A Max hay que hablarle en broma porque darle la razón -aunque la tenga- es invitarle a ahondar en el sentido trágico de la vida española, que según él, solo puede darse con una estética deformada. Será por eso (y por su situación personal) que su discurso está embebido de ironía (a menudo rayana en el sarcasmo), desengaño e imaginación. La suya es una conversación desmelenada que entremezcla atinadamente personajes literarios e históricos con políticos y personalidades actuales, y que corona con personajetes de la ciudad, sórdidos, unos y vulnerables, otros. A todos los caricaturiza y los riega por igual con una colorida sangría de metáforas, cultismos, latinazgos, vulgarismos y argot de golfemia (que no de bohemia, por mucho que mi Max se empeñe). ¡Max, hablas en cínico y en golfo!, le digo.

— Calla, Marquesa.

— Me llamo María -le replico- estoy harta de que me llames así.

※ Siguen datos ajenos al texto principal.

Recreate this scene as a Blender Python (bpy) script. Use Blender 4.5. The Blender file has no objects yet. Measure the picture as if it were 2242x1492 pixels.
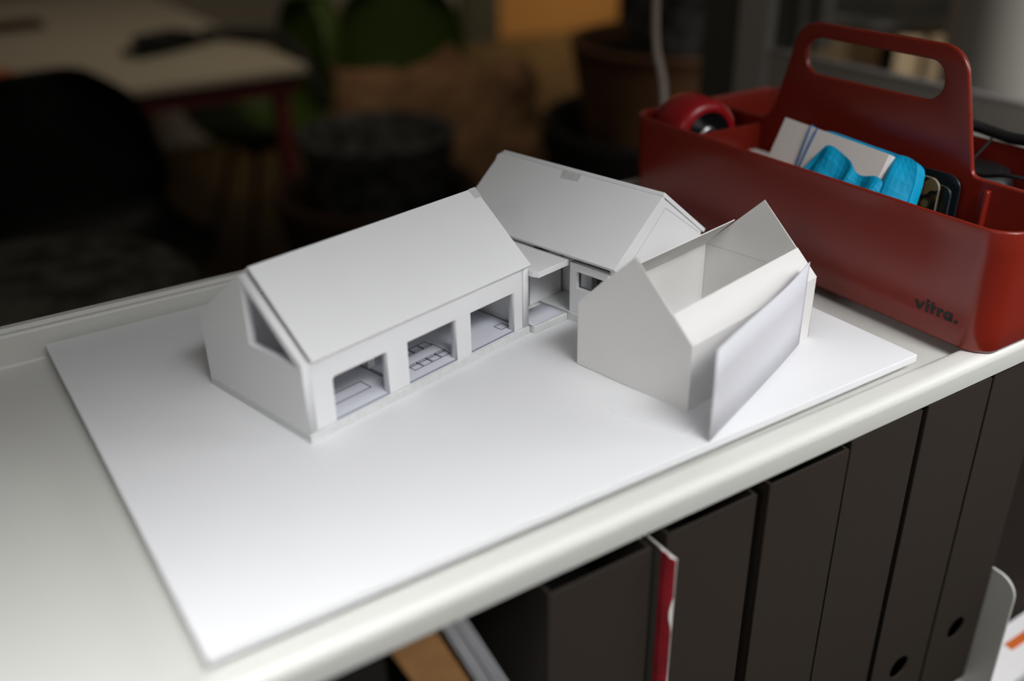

— Yo te bautizo Marquesa. Soy poeta y tengo derecho al alfabeto.

Lo cierto es que a Max hay que pararle de vez en cuando los pies para evitar que se ponga faltón e impedir que ande de taberna en taberna (¿qué ruta consagramos?, pregunta con guasa) y se lo acaben llevando los guardias. Le he sacado alguna vez del calabozo y he tenido que conducirlo a casa completamente “ciego” -como dicen en Málaga- y sin abrigo en pleno invierno. Sé que un día me tocará hacerlo hasta el camposanto (palabra que por su aura prefiere a cementerio); que su familia -su mujer y su hija- no podrán pagar el sepelio y que esto se enfadará conmigo como si yo tuviera culpa de la mala estrella de su progenitor. También temo por ellas porque las quiero mucho: la pelirrubia y triste Collet, antaño me dio clases de gramática francesa y Claudinita es una muchacha dulce y muy madura para sus años, que ha crecido desde la crisis viendo caer a su padre en una espiral descendente de fragilidad social. Les he dicho una y mil veces que tengan cuidado, que los braseros, si no están bien prendidos, son peligrosos…pero no me escuchan, no me creen; supongo que es lo que tiene vivir con un “enfermo de literatura”: que todo suena hiperbólico…y esperpéntico.